Estaba en Nueva York y quería una hamburguesa. Es lo suyo, ¿no?. Si vas a Roma, el cuerpo te pide pizza; si vas a Tokio, algo de sushi; si vas a Londres…en fin, quería una hamburguesa. La mejor, si es que es posible determinar ese absoluto en la galaxia de opciones que es la Gran Manzana. Nos habían dicho que no podíamos irnos sin probar la del P.J. Clarke’s, un lugar de esos que destilan personalidad. Qué mejor para probar una auténtica hamburguesa que un local que presume de haber tenido cinco dueños en sus más de 100 años de historia y, de los cinco, a ninguno les gustaba el cambio.
Subiendo por la 3ª avenida vimos el edificio de ladrillo rojo dónde se sitúa el restaurante, imperturbable entre un bosque de rascacielos y torres de oficinas. Seguro de sí mismo. La cosa prometía. Entramos al trote para protegernos del frio y lo que encontramos fue un local acogedor, con aíre de clásico. Una barra de bar digna de sitcom, de esas donde uno casi se imagina diciendo “Coño, ¿ese no es Woody Harrelson?, unas paredes tapizadas de recuerdos y fotos, una tremenda colección de botellas como peones de infantería, y una clientela de lo más variopinta, de esas que Sabina detallaría con castiza ironía.

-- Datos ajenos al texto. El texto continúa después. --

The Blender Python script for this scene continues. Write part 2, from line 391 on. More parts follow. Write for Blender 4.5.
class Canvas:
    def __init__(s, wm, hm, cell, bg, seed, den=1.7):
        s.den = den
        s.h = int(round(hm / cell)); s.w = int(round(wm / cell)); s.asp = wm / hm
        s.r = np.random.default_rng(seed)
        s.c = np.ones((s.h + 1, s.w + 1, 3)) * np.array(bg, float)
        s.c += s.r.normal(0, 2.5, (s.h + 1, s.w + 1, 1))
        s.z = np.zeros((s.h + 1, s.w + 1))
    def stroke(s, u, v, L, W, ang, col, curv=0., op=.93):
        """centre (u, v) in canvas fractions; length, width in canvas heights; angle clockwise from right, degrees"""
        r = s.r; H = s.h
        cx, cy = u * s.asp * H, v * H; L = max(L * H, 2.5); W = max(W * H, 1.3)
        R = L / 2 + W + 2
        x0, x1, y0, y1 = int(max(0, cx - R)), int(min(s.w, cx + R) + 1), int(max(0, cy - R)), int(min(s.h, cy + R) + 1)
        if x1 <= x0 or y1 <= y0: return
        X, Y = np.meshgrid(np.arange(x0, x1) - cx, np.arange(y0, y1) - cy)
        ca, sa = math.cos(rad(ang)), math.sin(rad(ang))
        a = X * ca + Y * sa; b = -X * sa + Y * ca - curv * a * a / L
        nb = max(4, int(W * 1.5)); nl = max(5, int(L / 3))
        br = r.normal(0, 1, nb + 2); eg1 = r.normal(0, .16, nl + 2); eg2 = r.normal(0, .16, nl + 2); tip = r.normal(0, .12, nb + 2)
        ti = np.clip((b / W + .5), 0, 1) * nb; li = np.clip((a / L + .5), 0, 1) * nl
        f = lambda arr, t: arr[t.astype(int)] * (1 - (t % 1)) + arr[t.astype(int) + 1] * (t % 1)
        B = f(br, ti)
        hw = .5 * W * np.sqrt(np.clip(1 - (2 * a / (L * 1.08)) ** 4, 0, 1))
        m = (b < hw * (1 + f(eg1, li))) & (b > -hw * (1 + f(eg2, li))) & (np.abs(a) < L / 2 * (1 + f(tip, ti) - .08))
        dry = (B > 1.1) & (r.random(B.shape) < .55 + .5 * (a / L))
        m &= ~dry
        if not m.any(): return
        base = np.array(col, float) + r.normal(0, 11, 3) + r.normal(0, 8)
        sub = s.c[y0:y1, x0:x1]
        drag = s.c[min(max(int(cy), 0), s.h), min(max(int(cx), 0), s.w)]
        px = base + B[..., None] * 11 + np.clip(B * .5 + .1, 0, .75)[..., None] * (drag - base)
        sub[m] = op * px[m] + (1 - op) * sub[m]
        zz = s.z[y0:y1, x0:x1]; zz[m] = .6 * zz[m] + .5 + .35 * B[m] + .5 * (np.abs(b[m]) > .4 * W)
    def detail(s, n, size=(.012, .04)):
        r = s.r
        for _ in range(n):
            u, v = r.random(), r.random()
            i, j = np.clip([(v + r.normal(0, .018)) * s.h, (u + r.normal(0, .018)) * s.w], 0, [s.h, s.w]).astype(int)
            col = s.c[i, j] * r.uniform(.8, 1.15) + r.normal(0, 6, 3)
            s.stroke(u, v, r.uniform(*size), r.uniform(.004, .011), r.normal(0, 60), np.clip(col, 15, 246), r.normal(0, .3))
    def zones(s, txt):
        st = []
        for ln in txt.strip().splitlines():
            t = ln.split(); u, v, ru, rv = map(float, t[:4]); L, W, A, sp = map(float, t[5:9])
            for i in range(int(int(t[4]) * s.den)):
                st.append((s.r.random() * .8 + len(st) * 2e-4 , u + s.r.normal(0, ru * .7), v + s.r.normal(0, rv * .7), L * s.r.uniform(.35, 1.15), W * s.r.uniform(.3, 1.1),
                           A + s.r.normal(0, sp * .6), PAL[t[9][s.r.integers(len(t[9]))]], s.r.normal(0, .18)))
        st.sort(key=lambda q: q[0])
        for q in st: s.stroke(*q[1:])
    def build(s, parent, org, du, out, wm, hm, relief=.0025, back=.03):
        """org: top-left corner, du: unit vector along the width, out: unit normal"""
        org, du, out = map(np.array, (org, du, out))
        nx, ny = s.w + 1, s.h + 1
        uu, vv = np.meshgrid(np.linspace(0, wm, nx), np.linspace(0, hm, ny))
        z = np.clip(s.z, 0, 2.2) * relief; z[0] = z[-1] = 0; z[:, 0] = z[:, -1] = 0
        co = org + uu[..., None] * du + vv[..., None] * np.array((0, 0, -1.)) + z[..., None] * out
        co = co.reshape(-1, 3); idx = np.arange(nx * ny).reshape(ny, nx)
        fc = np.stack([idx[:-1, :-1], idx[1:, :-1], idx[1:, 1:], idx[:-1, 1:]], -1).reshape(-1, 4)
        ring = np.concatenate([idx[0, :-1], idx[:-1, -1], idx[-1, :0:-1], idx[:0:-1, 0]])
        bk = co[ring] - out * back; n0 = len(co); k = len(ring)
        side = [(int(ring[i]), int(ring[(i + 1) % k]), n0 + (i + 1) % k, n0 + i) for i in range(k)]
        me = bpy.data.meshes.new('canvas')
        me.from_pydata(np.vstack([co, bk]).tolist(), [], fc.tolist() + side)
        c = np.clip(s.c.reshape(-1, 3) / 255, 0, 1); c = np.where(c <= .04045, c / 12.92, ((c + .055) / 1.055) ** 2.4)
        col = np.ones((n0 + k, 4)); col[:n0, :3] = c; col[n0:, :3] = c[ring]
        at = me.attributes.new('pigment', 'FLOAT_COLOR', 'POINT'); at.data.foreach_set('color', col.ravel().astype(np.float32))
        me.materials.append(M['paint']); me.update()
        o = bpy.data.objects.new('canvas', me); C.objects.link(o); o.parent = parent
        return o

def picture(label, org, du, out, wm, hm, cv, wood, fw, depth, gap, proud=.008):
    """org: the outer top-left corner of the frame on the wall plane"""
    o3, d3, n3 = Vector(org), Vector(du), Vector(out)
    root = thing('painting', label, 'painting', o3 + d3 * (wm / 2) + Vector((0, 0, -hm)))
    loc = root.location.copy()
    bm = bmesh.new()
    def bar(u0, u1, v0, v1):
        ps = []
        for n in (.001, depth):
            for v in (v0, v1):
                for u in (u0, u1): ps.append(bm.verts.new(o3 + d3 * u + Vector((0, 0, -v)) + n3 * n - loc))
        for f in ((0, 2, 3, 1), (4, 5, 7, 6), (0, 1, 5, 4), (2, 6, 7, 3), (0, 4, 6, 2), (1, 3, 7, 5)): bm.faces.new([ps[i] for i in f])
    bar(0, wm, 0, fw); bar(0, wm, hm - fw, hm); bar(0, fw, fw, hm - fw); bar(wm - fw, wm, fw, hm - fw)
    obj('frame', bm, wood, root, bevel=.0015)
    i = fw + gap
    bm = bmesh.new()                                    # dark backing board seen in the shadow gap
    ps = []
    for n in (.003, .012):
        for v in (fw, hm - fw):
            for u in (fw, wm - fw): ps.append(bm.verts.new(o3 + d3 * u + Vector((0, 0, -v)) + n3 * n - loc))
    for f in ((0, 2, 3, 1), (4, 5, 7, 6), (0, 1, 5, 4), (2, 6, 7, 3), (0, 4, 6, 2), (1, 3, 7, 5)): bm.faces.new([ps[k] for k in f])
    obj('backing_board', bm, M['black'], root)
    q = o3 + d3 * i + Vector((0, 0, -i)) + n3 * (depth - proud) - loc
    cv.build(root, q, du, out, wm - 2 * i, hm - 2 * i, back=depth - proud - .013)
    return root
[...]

Cómo teníamos que esperar a unos amigos, nos acodamos sobre la barra y pedimos unas cervezas, mientras revisábamos bien el ecosistema. Entrar aquí es entrar un poco en la historia de esta ciudad, y por todas las fotos, objetos y recortes que guardan las espaldas al barman, su papel no es del todo secundario. En pie desde 1884, el P.J. Clarke’s de la 3ª avenida (hay más, pero no son éste) ha vivido una depresión, una ley seca, dos guerras mundiales, los Bush…el nombre le viene de un camarero irlandés, Patrick Joseph “Paddy” Clarke, que primero trabajó en el local y finalmente se lo compró al dueño. Y por ahí empezó a construirse el mito.
En un momento dado, esperando nuestro turno para entrar a comer, vimos como preparaban una fuente de hielo con ostras y marisco…no es lo que uno espera encontrar cuando viene buscando una hamburguesería, pero es que este plato es típico de aquí. Y no tenían mala pinta. Quizás este toque chic era lo que venía a buscar Marilyn Monroe cuando acudía al local. Porque a partir de los años 40 del siglo pasado, el P.J.Clark’s empezó a ser frecuentado también por las celebrities. Y con ellos, las anécdotas, la publicidad y eso tan difícil de construir, la leyenda. Dicen que Nat King Cole era un autentico fan y decía que aquí servían el Cadillac de las hamburguesas, o que fue en una de sus mesas donde Buddy Holly pidió en matrimonio a su chica, unas semanas antes de que su avión se estrellase el día que murió la música; también solían venir actores como Elizabeth Taylor o Richard Harris (del que cuentan que nunca pedía menos que cuatro vozkas dobles), o Jacky Kennedy, que solía traer a comer una burguer a su hijo, John Jr…un montón de anécdotas, que junto ese ambiente tan autentico, aderezaban una salsa difícil de no probar. ¿Estaría la hamburguesa al nivel de su historia?
Al final nos llamaron y pasamos al comedor. No era excesivamente grande, algo oscuro, pero mantenía la madera, las paredes de ladrillo, ese aire de intemporalidad y un ambiente animado. Nos sentaron en una esquina que nos daba un poco más de intimidad y nos atendió una camarera ya entrada en años, pero todo amabilidad. No hay ni que mirar el menú, aunque hay varias posibilidades. Hamburguesa, poco hecha, aros de cebolla, patatas fritas y de postre, tarta de queso. New York, New York. ¿Y bien?, mejor aún. No es muy grande, pero tremendamente deliciosa. Carne de gran calidad y nada prensada, una hoja de lechuga, tomate y un poco de cebolla; en el país del extra big, se demuestra que a veces lo simple es mejor. No quieres que se termine, un orgasmo cárnico. En pleno éxtasis, se nos acerco uno de los responsables y nos dijo que en esa mesa donde estábamos, la mesa número 20, es donde se sentaba Frank Sinatra siempre que estaba en la ciudad y quería una hamburguesa…y reconozcámoslo, Sinatra sabía lo que se hacía, ¿o no?.